_To be done_. Write out the data again in full, exactly as it reads.

_Dataset content_.
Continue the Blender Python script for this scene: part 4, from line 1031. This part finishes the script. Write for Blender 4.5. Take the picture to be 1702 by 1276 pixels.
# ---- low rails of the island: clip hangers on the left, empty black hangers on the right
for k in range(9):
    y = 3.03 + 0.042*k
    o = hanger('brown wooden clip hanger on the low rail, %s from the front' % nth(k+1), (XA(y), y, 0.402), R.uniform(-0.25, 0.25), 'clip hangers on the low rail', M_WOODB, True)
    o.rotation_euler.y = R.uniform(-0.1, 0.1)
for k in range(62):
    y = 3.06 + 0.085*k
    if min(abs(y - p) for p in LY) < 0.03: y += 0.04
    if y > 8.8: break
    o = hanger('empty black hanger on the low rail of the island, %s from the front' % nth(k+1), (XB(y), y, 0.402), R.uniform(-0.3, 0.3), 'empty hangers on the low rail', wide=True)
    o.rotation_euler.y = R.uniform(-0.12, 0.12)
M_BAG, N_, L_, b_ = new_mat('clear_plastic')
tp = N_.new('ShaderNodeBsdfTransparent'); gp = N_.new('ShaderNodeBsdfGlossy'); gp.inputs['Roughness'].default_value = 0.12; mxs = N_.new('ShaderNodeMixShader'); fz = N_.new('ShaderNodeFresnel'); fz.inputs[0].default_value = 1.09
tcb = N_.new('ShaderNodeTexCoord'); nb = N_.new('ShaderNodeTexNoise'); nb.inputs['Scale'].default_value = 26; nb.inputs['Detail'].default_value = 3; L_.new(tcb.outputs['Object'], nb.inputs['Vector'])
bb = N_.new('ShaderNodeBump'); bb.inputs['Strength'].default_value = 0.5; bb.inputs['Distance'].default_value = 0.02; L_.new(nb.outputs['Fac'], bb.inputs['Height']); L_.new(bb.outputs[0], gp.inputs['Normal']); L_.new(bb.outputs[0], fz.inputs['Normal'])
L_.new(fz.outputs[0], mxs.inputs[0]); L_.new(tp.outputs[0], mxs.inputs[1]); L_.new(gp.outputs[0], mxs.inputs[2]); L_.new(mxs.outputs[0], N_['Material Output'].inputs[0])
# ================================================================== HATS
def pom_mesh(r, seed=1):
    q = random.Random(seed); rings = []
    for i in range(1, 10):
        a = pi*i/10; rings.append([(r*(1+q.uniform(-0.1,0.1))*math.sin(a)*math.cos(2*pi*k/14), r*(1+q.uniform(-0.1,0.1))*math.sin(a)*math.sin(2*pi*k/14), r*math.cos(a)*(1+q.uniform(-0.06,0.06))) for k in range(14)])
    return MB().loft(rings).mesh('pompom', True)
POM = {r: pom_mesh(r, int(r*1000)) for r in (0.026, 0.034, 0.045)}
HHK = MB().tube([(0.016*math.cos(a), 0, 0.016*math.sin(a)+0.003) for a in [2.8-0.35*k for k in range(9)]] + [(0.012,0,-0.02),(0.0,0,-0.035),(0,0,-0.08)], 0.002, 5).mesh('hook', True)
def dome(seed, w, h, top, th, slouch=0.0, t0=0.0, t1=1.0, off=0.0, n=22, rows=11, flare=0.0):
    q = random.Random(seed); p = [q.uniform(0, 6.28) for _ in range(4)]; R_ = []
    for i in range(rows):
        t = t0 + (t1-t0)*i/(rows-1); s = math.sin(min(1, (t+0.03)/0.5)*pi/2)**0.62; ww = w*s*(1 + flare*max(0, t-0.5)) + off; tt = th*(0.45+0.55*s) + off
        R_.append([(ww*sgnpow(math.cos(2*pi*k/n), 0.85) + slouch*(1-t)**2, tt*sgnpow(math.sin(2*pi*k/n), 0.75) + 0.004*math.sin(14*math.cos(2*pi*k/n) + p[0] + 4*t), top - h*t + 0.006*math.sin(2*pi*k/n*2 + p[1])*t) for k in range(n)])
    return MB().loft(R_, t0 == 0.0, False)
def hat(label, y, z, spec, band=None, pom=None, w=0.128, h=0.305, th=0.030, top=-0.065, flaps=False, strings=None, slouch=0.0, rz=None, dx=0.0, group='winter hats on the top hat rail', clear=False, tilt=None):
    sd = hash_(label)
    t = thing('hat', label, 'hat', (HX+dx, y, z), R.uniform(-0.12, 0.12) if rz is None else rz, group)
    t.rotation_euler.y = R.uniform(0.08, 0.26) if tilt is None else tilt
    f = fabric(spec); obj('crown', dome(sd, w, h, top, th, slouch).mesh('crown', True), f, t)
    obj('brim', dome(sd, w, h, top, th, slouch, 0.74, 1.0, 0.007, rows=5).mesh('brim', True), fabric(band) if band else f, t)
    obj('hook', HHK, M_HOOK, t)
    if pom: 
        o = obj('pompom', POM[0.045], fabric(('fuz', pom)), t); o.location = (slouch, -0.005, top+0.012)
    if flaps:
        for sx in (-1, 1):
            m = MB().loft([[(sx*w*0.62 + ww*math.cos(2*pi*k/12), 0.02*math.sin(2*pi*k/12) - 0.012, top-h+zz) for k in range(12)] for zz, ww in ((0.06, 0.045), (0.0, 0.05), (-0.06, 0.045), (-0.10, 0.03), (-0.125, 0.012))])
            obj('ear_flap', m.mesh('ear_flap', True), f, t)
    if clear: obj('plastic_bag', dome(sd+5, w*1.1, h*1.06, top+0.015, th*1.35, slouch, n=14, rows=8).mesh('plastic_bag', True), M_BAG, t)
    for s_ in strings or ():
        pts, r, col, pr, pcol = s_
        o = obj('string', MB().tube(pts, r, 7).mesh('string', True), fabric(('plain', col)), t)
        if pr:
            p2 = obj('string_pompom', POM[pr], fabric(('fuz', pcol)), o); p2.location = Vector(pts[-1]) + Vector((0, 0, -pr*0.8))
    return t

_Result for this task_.
Continue the Blender Python script for this scene: part 4, from line 1031. This part finishes the script. Write for Blender 4.5. Take the picture to be 1702 by 1276 pixels.
# ---- low rails of the island: clip hangers on the left, empty black hangers on the right
for k in range(9):
    y = 3.03 + 0.042*k
    o = hanger('brown wooden clip hanger on the low rail, %s from the front' % nth(k+1), (XA(y), y, 0.402), R.uniform(-0.25, 0.25), 'clip hangers on the low rail', M_WOODB, True)
    o.rotation_euler.y = R.uniform(-0.1, 0.1)
for k in range(62):
    y = 3.06 + 0.085*k
    if min(abs(y - p) for p in LY) < 0.03: y += 0.04
    if y > 8.8: break
    o = hanger('empty black hanger on the low rail of the island, %s from the front' % nth(k+1), (XB(y), y, 0.402), R.uniform(-0.3, 0.3), 'empty hangers on the low rail', wide=True)
    o.rotation_euler.y = R.uniform(-0.12, 0.12)
M_BAG, N_, L_, b_ = new_mat('clear_plastic')
tp = N_.new('ShaderNodeBsdfTransparent'); gp = N_.new('ShaderNodeBsdfGlossy'); gp.inputs['Roughness'].default_value = 0.12; mxs = N_.new('ShaderNodeMixShader'); fz = N_.new('ShaderNodeFresnel'); fz.inputs[0].default_value = 1.09
tcb = N_.new('ShaderNodeTexCoord'); nb = N_.new('ShaderNodeTexNoise'); nb.inputs['Scale'].default_value = 26; nb.inputs['Detail'].default_value = 3; L_.new(tcb.outputs['Object'], nb.inputs['Vector'])
bb = N_.new('ShaderNodeBump'); bb.inputs['Strength'].default_value = 0.5; bb.inputs['Distance'].default_value = 0.02; L_.new(nb.outputs['Fac'], bb.inputs['Height']); L_.new(bb.outputs[0], gp.inputs['Normal']); L_.new(bb.outputs[0], fz.inputs['Normal'])
L_.new(fz.outputs[0], mxs.inputs[0]); L_.new(tp.outputs[0], mxs.inputs[1]); L_.new(gp.outputs[0], mxs.inputs[2]); L_.new(mxs.outputs[0], N_['Material Output'].inputs[0])
# ================================================================== HATS
def pom_mesh(r, seed=1):
    q = random.Random(seed); rings = []
    for i in range(1, 10):
        a = pi*i/10; rings.append([(r*(1+q.uniform(-0.1,0.1))*math.sin(a)*math.cos(2*pi*k/14), r*(1+q.uniform(-0.1,0.1))*math.sin(a)*math.sin(2*pi*k/14), r*math.cos(a)*(1+q.uniform(-0.06,0.06))) for k in range(14)])
    return MB().loft(rings).mesh('pompom', True)
POM = {r: pom_mesh(r, int(r*1000)) for r in (0.026, 0.034, 0.045)}
HHK = MB().tube([(0.016*math.cos(a), 0, 0.016*math.sin(a)+0.003) for a in [2.8-0.35*k for k in range(9)]] + [(0.012,0,-0.02),(0.0,0,-0.035),(0,0,-0.08)], 0.002, 5).mesh('hook', True)
def dome(seed, w, h, top, th, slouch=0.0, t0=0.0, t1=1.0, off=0.0, n=22, rows=11, flare=0.0):
    q = random.Random(seed); p = [q.uniform(0, 6.28) for _ in range(4)]; R_ = []
    for i in range(rows):
        t = t0 + (t1-t0)*i/(rows-1); s = math.sin(min(1, (t+0.03)/0.5)*pi/2)**0.62; ww = w*s*(1 + flare*max(0, t-0.5)) + off; tt = th*(0.45+0.55*s) + off
        R_.append([(ww*sgnpow(math.cos(2*pi*k/n), 0.85) + slouch*(1-t)**2, tt*sgnpow(math.sin(2*pi*k/n), 0.75) + 0.004*math.sin(14*math.cos(2*pi*k/n) + p[0] + 4*t), top - h*t + 0.006*math.sin(2*pi*k/n*2 + p[1])*t) for k in range(n)])
    return MB().loft(R_, t0 == 0.0, False)
def hat(label, y, z, spec, band=None, pom=None, w=0.128, h=0.305, th=0.030, top=-0.065, flaps=False, strings=None, slouch=0.0, rz=None, dx=0.0, group='winter hats on the top hat rail', clear=False, tilt=None):
    sd = hash_(label)
    t = thing('hat', label, 'hat', (HX+dx, y, z), R.uniform(-0.12, 0.12) if rz is None else rz, group)
    t.rotation_euler.y = R.uniform(0.08, 0.26) if tilt is None else tilt
    f = fabric(spec); obj('crown', dome(sd, w, h, top, th, slouch).mesh('crown', True), f, t)
    obj('brim', dome(sd, w, h, top, th, slouch, 0.74, 1.0, 0.007, rows=5).mesh('brim', True), fabric(band) if band else f, t)
    obj('hook', HHK, M_HOOK, t)
    if pom: 
        o = obj('pompom', POM[0.045], fabric(('fuz', pom)), t); o.location = (slouch, -0.005, top+0.012)
    if flaps:
        for sx in (-1, 1):
            m = MB().loft([[(sx*w*0.62 + ww*math.cos(2*pi*k/12), 0.02*math.sin(2*pi*k/12) - 0.012, top-h+zz) for k in range(12)] for zz, ww in ((0.06, 0.045), (0.0, 0.05), (-0.06, 0.045), (-0.10, 0.03), (-0.125, 0.012))])
            obj('ear_flap', m.mesh('ear_flap', True), f, t)
    if clear: obj('plastic_bag', dome(sd+5, w*1.1, h*1.06, top+0.015, th*1.35, slouch, n=14, rows=8).mesh('plastic_bag', True), M_BAG, t)
    for s_ in strings or ():
        pts, r, col, pr, pcol = s_
        o = obj('string', MB().tube(pts, r, 7).mesh('string', True), fabric(('plain', col)), t)
        if pr:
            p2 = obj('string_pompom', POM[pr], fabric(('fuz', pcol)), o); p2.location = Vector(pts[-1]) + Vector((0, 0, -pr*0.8))
    return t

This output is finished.